- **SHORT EXERCISE**
Your task is to transcribe all of the data below exactly, omitting the images.

* * * * * * * * *

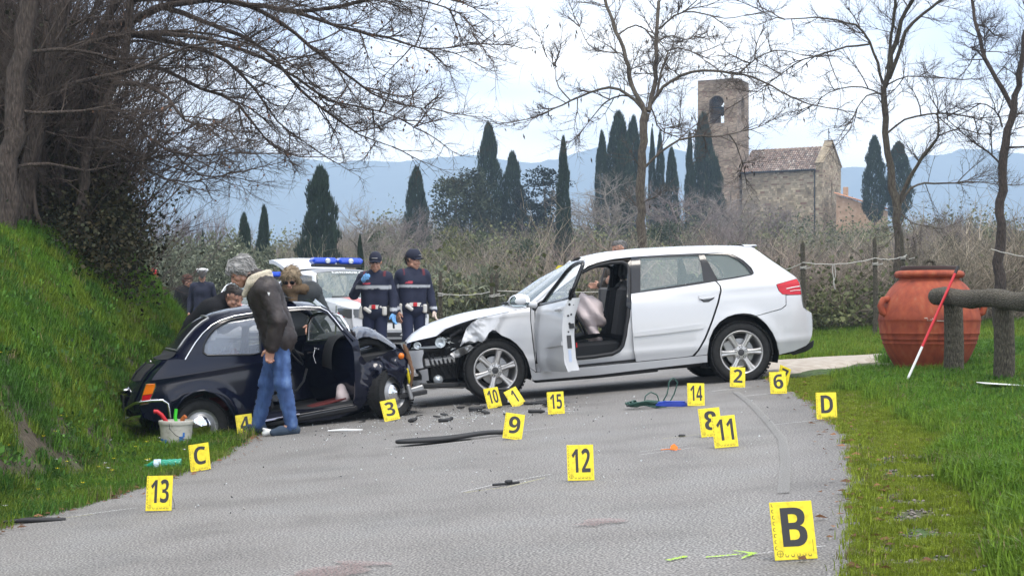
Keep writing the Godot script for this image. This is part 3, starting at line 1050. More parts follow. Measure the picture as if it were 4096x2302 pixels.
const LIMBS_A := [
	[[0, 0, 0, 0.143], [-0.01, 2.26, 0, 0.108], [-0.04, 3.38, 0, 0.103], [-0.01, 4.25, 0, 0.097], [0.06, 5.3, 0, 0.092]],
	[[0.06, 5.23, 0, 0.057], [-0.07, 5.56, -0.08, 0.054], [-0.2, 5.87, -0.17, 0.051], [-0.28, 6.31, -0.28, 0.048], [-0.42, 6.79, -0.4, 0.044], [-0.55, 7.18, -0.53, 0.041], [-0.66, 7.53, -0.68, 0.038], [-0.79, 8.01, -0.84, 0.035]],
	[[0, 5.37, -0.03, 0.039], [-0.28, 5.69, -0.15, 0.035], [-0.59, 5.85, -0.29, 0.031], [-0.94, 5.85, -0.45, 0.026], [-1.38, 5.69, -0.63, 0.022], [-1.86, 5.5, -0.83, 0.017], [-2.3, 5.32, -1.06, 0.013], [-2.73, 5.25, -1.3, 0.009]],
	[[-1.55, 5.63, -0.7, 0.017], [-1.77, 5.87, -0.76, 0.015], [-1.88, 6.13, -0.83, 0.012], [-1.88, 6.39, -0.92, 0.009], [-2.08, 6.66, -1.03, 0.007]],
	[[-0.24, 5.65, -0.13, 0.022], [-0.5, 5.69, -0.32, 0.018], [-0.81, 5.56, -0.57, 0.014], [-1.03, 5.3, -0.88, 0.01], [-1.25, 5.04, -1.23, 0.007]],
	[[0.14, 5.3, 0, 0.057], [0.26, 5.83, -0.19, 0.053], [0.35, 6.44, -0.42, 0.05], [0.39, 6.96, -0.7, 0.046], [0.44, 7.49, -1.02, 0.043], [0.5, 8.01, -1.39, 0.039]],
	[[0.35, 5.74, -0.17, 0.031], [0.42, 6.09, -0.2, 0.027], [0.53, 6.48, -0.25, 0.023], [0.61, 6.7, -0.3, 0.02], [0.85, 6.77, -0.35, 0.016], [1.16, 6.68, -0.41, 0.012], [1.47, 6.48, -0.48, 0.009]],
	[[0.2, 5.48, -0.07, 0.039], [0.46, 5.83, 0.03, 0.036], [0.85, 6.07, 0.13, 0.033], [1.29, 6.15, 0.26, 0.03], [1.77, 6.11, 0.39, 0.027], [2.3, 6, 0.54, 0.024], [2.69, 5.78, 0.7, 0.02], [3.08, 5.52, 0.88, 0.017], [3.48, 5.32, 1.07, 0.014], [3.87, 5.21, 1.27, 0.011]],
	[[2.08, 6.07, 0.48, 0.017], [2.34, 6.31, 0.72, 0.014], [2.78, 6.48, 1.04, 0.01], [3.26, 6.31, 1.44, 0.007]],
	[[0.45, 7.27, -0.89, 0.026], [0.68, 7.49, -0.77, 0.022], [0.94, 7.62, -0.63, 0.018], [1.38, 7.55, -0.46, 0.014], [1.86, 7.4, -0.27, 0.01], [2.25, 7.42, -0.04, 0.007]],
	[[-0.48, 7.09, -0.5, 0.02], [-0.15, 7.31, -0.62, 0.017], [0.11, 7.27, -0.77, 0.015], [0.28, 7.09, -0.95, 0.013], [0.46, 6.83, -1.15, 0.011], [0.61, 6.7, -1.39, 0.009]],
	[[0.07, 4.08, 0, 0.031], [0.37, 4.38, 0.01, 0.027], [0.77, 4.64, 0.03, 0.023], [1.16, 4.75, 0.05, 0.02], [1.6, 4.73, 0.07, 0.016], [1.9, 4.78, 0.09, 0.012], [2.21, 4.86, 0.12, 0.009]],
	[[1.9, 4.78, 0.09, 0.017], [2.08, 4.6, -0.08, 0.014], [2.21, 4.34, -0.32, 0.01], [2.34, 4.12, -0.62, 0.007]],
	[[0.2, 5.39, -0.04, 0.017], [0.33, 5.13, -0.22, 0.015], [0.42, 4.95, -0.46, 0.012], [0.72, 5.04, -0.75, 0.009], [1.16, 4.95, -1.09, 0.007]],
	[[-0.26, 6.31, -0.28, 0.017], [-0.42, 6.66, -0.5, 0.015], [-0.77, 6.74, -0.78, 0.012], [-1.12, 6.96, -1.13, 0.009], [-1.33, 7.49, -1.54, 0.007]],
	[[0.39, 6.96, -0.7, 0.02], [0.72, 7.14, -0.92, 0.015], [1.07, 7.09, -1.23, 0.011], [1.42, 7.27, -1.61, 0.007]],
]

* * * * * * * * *

- **EXERCISE OUTPUT**
Keep writing the Godot script for this image. This is part 3, starting at line 1050. More parts follow. Measure the picture as if it were 4096x2302 pixels.
const LIMBS_A := [
	[[0, 0, 0, 0.143], [-0.01, 2.26, 0, 0.108], [-0.04, 3.38, 0, 0.103], [-0.01, 4.25, 0, 0.097], [0.06, 5.3, 0, 0.092]],
	[[0.06, 5.23, 0, 0.057], [-0.07, 5.56, -0.08, 0.054], [-0.2, 5.87, -0.17, 0.051], [-0.28, 6.31, -0.28, 0.048], [-0.42, 6.79, -0.4, 0.044], [-0.55, 7.18, -0.53, 0.041], [-0.66, 7.53, -0.68, 0.038], [-0.79, 8.01, -0.84, 0.035]],
	[[0, 5.37, -0.03, 0.039], [-0.28, 5.69, -0.15, 0.035], [-0.59, 5.85, -0.29, 0.031], [-0.94, 5.85, -0.45, 0.026], [-1.38, 5.69, -0.63, 0.022], [-1.86, 5.5, -0.83, 0.017], [-2.3, 5.32, -1.06, 0.013], [-2.73, 5.25, -1.3, 0.009]],
	[[-1.55, 5.63, -0.7, 0.017], [-1.77, 5.87, -0.76, 0.015], [-1.88, 6.13, -0.83, 0.012], [-1.88, 6.39, -0.92, 0.009], [-2.08, 6.66, -1.03, 0.007]],
	[[-0.24, 5.65, -0.13, 0.022], [-0.5, 5.69, -0.32, 0.018], [-0.81, 5.56, -0.57, 0.014], [-1.03, 5.3, -0.88, 0.01], [-1.25, 5.04, -1.23, 0.007]],
	[[0.14, 5.3, 0, 0.057], [0.26, 5.83, -0.19, 0.053], [0.35, 6.44, -0.42, 0.05], [0.39, 6.96, -0.7, 0.046], [0.44, 7.49, -1.02, 0.043], [0.5, 8.01, -1.39, 0.039]],
	[[0.35, 5.74, -0.17, 0.031], [0.42, 6.09, -0.2, 0.027], [0.53, 6.48, -0.25, 0.023], [0.61, 6.7, -0.3, 0.02], [0.85, 6.77, -0.35, 0.016], [1.16, 6.68, -0.41, 0.012], [1.47, 6.48, -0.48, 0.009]],
	[[0.2, 5.48, -0.07, 0.039], [0.46, 5.83, 0.03, 0.036], [0.85, 6.07, 0.13, 0.033], [1.29, 6.15, 0.26, 0.03], [1.77, 6.11, 0.39, 0.027], [2.3, 6, 0.54, 0.024], [2.69, 5.78, 0.7, 0.02], [3.08, 5.52, 0.88, 0.017], [3.48, 5.32, 1.07, 0.014], [3.87, 5.21, 1.27, 0.011]],
	[[2.08, 6.07, 0.48, 0.017], [2.34, 6.31, 0.72, 0.014], [2.78, 6.48, 1.04, 0.01], [3.26, 6.31, 1.44, 0.007]],
	[[0.45, 7.27, -0.89, 0.026], [0.68, 7.49, -0.77, 0.022], [0.94, 7.62, -0.63, 0.018], [1.38, 7.55, -0.46, 0.014], [1.86, 7.4, -0.27, 0.01], [2.25, 7.42, -0.04, 0.007]],
	[[-0.48, 7.09, -0.5, 0.02], [-0.15, 7.31, -0.62, 0.017], [0.11, 7.27, -0.77, 0.015], [0.28, 7.09, -0.95, 0.013], [0.46, 6.83, -1.15, 0.011], [0.61, 6.7, -1.39, 0.009]],
	[[0.07, 4.08, 0, 0.031], [0.37, 4.38, 0.01, 0.027], [0.77, 4.64, 0.03, 0.023], [1.16, 4.75, 0.05, 0.02], [1.6, 4.73, 0.07, 0.016], [1.9, 4.78, 0.09, 0.012], [2.21, 4.86, 0.12, 0.009]],
	[[1.9, 4.78, 0.09, 0.017], [2.08, 4.6, -0.08, 0.014], [2.21, 4.34, -0.32, 0.01], [2.34, 4.12, -0.62, 0.007]],
	[[0.2, 5.39, -0.04, 0.017], [0.33, 5.13, -0.22, 0.015], [0.42, 4.95, -0.46, 0.012], [0.72, 5.04, -0.75, 0.009], [1.16, 4.95, -1.09, 0.007]],
	[[-0.26, 6.31, -0.28, 0.017], [-0.42, 6.66, -0.5, 0.015], [-0.77, 6.74, -0.78, 0.012], [-1.12, 6.96, -1.13, 0.009], [-1.33, 7.49, -1.54, 0.007]],
	[[0.39, 6.96, -0.7, 0.02], [0.72, 7.14, -0.92, 0.015], [1.07, 7.09, -1.23, 0.011], [1.42, 7.27, -1.61, 0.007]],
]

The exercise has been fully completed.